On May/15/2016, 8:39 PM, Robert Heller wrote :
I am writing a program that simulates a planetary system (a star and a group
of planets in orbit about it). I am writing the program in Tcl and I have
ported a C program, Stargen
(http://www.eldacur.com/~brons/NerdCo.../StarGen.html), to generate
the planetary system and part of the ORSA (http://orsa.sourceforge.net/), to
perform orbital calculations.

At this point I can generate a planetary system and compute the orbits of the
planets. I want to add in spacecraft, but I am not sure how to determine a
spacecraft's orbit -- for a given position and velocity, which planet (if any)
would the spacecraft be in orbit about? I don't know if I should create a
'body' (an ORSA data type/class), with a given mass, position, and velocity
for the spacecraft and then compute this body's orbit with each planet and the
star (the ORSA library has a method which computes the orbital parameters
given a pair of bodies). How do I tell which is the most likely orbit?

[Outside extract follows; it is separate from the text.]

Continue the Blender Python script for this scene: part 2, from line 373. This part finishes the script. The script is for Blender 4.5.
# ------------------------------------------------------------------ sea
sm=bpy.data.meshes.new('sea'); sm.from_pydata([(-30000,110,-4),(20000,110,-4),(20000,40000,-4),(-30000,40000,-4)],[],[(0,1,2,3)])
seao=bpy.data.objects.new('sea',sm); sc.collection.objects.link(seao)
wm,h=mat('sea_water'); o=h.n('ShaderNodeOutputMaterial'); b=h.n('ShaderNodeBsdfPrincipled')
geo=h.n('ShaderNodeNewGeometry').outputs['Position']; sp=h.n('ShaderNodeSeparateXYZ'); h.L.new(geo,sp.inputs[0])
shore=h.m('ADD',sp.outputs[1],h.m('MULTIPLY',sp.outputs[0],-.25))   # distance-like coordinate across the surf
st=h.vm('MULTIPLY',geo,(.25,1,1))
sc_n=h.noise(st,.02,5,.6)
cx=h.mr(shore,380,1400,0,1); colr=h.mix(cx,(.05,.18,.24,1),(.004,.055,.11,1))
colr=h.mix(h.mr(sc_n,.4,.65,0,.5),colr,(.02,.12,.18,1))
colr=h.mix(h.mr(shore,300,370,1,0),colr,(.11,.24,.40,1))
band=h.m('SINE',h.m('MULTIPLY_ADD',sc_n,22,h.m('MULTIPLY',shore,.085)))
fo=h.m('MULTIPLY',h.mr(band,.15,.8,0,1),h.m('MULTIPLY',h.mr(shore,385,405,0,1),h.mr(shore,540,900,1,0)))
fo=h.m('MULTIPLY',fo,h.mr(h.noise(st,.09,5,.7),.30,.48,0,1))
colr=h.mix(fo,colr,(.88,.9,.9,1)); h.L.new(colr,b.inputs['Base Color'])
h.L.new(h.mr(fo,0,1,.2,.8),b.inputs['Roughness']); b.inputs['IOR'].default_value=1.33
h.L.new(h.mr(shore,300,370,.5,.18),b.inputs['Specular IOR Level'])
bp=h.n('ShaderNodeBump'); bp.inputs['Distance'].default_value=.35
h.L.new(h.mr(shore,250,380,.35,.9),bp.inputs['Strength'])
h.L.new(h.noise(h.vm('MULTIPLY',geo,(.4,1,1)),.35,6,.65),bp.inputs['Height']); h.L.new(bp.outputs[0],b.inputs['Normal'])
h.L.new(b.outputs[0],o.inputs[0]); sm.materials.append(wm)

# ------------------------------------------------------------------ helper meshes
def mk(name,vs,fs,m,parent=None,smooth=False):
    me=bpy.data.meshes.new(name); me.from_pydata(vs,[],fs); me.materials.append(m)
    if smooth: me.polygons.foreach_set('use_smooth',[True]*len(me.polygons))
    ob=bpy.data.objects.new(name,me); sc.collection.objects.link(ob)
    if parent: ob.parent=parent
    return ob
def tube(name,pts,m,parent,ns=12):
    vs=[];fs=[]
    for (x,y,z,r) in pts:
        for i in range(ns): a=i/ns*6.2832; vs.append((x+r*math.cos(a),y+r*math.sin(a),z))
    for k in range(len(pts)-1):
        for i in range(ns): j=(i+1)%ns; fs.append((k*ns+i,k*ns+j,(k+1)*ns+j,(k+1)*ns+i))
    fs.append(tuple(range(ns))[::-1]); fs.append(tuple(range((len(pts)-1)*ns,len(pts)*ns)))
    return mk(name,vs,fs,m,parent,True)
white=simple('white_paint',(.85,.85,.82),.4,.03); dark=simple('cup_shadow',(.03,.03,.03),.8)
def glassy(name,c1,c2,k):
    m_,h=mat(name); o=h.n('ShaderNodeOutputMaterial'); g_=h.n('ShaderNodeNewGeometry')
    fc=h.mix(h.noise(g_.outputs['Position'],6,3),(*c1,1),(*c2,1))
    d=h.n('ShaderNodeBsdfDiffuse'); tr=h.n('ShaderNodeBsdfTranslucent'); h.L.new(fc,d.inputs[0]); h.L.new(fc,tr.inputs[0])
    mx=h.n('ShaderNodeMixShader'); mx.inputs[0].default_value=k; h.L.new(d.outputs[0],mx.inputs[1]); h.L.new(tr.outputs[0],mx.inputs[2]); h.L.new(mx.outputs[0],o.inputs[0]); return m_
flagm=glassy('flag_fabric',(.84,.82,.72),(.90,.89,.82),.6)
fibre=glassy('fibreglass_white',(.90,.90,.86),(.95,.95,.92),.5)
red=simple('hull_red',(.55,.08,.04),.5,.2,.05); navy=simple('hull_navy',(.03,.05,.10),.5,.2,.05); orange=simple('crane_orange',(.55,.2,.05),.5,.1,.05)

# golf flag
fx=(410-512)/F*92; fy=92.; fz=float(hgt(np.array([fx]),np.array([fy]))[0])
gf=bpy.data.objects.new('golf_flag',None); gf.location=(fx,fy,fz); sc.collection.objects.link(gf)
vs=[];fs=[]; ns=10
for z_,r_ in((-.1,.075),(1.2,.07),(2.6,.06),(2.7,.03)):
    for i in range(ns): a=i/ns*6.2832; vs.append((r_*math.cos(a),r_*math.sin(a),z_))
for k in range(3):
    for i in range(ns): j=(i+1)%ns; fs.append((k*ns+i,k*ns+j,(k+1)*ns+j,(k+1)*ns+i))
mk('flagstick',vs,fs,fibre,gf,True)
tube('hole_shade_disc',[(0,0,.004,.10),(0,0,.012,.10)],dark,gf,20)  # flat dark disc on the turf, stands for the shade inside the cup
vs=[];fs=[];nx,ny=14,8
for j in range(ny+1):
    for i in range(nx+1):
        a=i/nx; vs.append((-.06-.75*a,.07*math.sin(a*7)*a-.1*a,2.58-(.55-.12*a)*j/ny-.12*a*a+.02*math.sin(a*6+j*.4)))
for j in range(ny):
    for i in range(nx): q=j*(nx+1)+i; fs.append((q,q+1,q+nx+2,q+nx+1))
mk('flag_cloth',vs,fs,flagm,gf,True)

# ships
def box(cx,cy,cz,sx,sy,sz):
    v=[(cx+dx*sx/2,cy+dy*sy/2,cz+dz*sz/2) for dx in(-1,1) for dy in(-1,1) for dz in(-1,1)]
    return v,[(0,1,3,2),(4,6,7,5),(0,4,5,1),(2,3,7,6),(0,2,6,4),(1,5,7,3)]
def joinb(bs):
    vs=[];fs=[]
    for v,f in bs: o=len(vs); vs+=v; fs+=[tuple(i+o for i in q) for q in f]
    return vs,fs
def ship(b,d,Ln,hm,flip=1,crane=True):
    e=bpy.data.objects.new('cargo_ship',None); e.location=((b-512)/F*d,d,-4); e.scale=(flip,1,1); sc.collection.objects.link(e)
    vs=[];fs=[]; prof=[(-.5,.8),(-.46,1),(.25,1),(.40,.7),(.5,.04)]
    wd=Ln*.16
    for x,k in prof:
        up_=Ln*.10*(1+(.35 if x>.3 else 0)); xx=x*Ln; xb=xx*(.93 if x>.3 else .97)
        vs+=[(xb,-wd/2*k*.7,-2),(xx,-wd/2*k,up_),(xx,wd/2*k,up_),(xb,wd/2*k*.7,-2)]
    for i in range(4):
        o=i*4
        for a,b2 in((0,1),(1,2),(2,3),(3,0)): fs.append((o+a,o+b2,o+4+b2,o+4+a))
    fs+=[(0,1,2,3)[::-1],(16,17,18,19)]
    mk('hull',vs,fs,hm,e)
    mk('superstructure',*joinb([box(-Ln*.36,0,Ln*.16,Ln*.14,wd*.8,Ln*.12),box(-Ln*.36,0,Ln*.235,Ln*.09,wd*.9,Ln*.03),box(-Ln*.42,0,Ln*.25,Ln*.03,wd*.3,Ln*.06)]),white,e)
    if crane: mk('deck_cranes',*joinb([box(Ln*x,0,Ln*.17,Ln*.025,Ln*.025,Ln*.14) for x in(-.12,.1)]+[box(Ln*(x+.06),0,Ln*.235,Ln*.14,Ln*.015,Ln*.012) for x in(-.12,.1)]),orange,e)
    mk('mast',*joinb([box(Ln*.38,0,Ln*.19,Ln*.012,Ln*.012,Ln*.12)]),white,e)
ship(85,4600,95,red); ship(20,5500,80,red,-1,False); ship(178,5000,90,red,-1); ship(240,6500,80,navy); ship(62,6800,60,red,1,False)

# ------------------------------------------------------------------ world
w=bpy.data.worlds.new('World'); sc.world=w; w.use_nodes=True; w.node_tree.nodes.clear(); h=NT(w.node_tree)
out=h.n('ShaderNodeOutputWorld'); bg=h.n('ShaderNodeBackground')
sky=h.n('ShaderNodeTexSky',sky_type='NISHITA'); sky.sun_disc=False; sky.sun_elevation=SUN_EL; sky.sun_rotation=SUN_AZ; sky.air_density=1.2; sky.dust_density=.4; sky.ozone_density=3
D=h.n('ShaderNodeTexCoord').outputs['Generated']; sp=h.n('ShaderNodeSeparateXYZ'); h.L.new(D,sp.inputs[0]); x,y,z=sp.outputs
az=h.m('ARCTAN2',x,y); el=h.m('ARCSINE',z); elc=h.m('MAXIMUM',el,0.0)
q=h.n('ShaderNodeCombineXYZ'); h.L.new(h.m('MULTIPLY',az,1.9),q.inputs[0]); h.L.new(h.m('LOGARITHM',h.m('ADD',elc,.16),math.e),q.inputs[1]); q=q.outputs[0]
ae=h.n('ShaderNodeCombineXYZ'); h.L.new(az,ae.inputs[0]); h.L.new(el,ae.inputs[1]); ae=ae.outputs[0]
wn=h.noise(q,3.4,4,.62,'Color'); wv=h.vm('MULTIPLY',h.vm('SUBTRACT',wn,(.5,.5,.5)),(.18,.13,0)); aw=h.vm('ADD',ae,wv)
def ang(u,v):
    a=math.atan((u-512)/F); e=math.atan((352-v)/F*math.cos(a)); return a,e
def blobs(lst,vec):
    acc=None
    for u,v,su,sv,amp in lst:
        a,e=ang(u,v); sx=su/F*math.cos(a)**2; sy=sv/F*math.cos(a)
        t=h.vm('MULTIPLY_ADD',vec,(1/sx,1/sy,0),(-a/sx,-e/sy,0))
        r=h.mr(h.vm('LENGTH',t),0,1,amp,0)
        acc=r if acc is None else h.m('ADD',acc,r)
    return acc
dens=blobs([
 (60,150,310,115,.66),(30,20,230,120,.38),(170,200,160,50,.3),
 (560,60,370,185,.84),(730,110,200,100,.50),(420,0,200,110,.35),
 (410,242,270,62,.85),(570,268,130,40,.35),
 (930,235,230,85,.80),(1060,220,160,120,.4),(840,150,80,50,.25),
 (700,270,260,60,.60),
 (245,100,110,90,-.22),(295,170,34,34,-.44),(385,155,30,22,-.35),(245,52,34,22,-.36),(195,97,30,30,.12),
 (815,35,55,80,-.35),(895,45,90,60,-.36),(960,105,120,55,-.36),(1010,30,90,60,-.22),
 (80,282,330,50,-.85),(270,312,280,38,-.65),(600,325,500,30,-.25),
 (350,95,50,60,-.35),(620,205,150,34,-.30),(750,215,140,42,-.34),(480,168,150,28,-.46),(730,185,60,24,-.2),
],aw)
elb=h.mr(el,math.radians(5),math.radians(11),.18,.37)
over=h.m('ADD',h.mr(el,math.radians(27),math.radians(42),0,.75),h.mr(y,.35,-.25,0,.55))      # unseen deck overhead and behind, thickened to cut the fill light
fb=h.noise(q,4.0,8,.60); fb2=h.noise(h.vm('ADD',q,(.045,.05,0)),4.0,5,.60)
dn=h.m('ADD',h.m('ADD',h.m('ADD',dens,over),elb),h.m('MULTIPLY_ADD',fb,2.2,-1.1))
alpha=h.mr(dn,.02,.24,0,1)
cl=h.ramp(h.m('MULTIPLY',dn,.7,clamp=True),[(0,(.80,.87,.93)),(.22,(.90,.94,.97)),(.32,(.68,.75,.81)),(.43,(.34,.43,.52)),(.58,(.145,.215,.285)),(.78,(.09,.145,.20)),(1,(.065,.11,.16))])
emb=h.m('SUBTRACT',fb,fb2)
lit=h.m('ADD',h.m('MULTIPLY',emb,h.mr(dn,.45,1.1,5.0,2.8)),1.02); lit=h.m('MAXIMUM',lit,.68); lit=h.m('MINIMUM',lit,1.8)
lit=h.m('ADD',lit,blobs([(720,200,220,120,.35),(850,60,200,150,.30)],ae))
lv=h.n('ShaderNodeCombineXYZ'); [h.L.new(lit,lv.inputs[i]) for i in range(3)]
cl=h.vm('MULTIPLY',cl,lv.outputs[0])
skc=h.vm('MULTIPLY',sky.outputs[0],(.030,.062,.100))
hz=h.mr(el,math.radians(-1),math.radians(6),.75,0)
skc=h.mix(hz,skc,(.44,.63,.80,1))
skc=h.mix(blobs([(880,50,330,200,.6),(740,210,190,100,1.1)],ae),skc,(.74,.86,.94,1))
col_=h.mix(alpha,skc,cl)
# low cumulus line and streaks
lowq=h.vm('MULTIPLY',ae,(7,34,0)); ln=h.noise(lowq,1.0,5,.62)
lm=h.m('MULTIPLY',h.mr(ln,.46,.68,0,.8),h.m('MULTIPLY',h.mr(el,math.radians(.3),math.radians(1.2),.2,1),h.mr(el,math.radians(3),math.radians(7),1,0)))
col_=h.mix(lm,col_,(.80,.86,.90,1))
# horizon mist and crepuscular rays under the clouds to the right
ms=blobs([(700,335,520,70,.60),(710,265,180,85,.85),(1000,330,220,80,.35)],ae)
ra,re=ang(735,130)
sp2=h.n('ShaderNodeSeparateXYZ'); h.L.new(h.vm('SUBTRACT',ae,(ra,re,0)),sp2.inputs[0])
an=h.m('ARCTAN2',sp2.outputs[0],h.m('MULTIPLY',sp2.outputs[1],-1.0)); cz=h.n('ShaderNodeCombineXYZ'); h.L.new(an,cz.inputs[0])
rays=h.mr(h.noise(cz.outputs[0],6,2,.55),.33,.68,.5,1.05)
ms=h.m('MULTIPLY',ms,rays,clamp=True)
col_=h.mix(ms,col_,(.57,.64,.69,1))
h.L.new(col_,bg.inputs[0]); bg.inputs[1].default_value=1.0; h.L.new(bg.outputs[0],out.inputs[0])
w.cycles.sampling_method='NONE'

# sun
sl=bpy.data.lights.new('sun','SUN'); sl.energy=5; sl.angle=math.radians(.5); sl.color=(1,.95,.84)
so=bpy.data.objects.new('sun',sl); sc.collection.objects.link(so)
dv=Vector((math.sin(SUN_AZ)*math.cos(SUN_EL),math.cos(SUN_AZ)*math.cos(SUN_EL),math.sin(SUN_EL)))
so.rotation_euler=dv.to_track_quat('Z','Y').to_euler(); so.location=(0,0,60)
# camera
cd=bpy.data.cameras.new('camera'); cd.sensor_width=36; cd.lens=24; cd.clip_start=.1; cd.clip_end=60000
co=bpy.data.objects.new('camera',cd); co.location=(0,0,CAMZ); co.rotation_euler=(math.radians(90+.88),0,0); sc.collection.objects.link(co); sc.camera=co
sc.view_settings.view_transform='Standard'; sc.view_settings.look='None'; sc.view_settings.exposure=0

I'm not sure of what exactly is the question here. I think that what you
want to do is compute the trajectory of the spacecraft by numerical
methods, probably the Runge-Kutta method. Wikipedia gives a good
explanation of that method (use RK4):
https://en.wikipedia.org/wiki/Runge-Kutta_methods

You would probably also want to implement a method to figure out which
planet can safely be ignored in your computations. If you want to
compute the trajectory of a spacecraft near Jupiter, you can safely
ignore Mercury. In fact you can probably ignore all the planets other
than Jupiter. But exactly under which conditions you can ignore which
planets depends on what precision of the trajectory you want. In most
cases, you can ignore all planets but the one with the greatest
gravitational pull on the spacecraft, but if you want very precise
trajectories under some planetary configurations that won't be enough.

As I said up there. I'm not really sure of what you want, if this
doesn't answer your question, or if you want more details. Please say so.